Paperwork and Administrative Issues

Whatever option the beneficiary selects, he or she needs to take care of some administrative details. First, a non-spouse beneficiary must make sure that both the decedent's name and the beneficiary's name are on the account. If the account title is modified to reflect only the beneficiary's name, this modification is treated as an immediate distribution of the account and all the proceeds will be included in the beneficiary's income. In addition, the account should reflect the decedent's date of death and the beneficiary's Social Security number. It is safest not to assume that the IRA custodian will take the necessary steps to ensure that the information on the account is complete and correct.

Final Thoughts

Does this all look a bit complicated?
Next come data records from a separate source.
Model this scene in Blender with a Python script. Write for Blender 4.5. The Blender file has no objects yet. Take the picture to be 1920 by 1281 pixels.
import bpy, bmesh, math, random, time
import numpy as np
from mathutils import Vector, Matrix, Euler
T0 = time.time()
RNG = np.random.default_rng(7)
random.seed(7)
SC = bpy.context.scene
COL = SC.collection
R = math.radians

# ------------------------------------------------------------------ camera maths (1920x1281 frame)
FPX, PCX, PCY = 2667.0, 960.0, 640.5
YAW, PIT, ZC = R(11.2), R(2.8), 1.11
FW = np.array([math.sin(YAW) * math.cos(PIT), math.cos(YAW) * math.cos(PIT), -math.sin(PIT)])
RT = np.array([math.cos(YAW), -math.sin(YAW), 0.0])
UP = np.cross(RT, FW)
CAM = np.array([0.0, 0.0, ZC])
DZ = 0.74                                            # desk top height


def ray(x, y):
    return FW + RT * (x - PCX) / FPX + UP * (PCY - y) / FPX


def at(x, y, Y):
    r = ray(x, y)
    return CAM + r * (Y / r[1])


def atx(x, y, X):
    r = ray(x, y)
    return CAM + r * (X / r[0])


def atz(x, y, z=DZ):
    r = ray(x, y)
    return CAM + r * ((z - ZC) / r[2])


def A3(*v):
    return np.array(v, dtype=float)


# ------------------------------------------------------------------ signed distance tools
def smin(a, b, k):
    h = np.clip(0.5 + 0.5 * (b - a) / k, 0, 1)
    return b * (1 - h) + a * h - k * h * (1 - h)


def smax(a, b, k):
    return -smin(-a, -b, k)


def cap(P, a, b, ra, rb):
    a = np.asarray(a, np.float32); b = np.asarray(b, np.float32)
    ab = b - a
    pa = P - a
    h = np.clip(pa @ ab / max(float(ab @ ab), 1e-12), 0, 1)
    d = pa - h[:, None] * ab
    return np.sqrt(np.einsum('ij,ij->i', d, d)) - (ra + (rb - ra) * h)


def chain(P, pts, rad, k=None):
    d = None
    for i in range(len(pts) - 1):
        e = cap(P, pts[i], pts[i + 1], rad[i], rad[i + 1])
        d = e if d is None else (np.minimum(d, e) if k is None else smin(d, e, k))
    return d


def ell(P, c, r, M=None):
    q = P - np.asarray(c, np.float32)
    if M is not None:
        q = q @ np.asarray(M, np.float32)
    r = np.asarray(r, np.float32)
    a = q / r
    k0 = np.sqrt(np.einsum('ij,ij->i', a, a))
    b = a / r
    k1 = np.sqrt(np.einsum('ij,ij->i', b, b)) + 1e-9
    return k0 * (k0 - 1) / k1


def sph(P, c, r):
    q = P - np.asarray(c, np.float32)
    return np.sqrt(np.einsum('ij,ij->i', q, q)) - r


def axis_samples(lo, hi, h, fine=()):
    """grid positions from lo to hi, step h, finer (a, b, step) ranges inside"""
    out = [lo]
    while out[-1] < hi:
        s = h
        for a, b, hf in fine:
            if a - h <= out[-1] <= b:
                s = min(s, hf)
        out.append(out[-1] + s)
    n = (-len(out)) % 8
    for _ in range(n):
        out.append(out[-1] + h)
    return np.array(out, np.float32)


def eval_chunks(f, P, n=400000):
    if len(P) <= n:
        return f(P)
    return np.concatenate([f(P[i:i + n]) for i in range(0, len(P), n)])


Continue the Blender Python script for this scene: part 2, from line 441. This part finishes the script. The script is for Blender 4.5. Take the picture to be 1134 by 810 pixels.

Well, it certainly can be -- which is why, if you inherit an IRA account, you'll likely need some help to review your options from a qualified tax and/or financial professional with experience in this area of the tax code. Taking a "do-it-yourself" approach really might not be in your best interests. You may overlook or not completely understand some of the options available to you. Or worse, you could make the wrong decision and end up paying unnecessary tax dollars to Uncle Sammy. So, use the information above as nothing more than a starting point, and then do the additional research required to see exactly where you stand. You can find additional information on your available options in IRS Publication 590.